## WRITTEN REQUEST
Search the listing below for "objects". Copy each matching line.

** start PROVIDED MATERIAL **

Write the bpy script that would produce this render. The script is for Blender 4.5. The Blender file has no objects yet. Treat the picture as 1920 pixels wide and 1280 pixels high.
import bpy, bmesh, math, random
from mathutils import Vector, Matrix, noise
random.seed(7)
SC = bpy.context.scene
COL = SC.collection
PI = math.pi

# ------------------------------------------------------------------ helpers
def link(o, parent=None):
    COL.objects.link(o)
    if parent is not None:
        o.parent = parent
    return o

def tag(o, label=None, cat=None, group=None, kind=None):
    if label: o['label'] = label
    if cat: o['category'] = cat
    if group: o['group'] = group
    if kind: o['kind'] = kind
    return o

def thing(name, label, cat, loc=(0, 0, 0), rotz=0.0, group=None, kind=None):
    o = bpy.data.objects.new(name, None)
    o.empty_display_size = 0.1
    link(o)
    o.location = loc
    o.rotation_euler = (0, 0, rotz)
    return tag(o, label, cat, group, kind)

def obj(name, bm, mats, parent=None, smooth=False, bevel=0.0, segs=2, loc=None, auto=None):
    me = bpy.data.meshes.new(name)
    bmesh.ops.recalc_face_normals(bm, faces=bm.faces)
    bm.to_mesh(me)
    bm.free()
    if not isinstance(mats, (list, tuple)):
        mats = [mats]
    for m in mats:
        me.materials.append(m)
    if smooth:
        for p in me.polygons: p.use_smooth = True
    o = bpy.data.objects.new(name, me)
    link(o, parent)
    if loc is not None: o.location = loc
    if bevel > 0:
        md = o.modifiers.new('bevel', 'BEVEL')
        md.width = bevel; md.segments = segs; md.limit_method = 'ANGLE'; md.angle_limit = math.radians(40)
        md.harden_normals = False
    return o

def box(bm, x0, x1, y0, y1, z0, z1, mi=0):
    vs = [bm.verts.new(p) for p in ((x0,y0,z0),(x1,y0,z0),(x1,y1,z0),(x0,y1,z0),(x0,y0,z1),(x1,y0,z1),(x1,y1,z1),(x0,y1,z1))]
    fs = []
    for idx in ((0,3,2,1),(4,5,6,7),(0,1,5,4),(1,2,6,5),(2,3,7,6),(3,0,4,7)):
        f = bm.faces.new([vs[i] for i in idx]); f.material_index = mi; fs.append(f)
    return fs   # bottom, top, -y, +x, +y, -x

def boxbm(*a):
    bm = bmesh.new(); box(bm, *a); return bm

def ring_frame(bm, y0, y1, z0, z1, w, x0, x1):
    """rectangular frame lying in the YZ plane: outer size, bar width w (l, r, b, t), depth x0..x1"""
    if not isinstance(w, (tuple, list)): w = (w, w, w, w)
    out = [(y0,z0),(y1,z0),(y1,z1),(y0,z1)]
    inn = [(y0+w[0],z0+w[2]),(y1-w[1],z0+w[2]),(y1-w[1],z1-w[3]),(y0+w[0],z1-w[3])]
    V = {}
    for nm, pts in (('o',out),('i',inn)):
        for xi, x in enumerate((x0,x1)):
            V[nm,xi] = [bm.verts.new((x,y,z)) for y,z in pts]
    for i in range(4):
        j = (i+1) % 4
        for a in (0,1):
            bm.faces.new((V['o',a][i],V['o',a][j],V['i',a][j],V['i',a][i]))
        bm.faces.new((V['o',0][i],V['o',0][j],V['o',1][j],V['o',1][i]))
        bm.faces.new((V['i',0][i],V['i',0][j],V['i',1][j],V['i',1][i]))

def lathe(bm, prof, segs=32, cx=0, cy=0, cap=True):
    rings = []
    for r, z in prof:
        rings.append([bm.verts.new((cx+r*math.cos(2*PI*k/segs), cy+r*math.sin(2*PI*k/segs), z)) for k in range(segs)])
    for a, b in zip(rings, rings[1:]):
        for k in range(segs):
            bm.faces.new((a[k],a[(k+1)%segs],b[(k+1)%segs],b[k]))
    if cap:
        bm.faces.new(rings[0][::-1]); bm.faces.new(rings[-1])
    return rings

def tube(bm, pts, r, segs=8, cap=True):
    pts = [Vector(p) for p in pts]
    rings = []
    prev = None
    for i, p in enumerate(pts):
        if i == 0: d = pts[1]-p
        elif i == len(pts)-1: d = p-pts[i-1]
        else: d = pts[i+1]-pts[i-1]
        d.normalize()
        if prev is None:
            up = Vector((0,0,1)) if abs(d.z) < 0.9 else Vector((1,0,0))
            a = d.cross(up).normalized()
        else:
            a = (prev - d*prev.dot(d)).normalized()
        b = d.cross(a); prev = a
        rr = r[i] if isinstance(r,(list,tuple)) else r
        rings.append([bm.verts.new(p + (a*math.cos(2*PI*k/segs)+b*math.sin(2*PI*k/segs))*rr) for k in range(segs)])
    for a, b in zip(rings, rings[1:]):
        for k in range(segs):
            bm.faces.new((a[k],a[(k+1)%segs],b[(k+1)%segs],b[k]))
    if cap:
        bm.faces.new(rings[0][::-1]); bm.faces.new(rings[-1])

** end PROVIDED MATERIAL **

## CORRECT OUTPUT
Write the bpy script that would produce this render. The script is for Blender 4.5. The Blender file has no objects yet. Treat the picture as 1920 pixels wide and 1280 pixels high.
    COL.objects.link(o)
    o = bpy.data.objects.new(name, None)
    o = bpy.data.objects.new(name, me)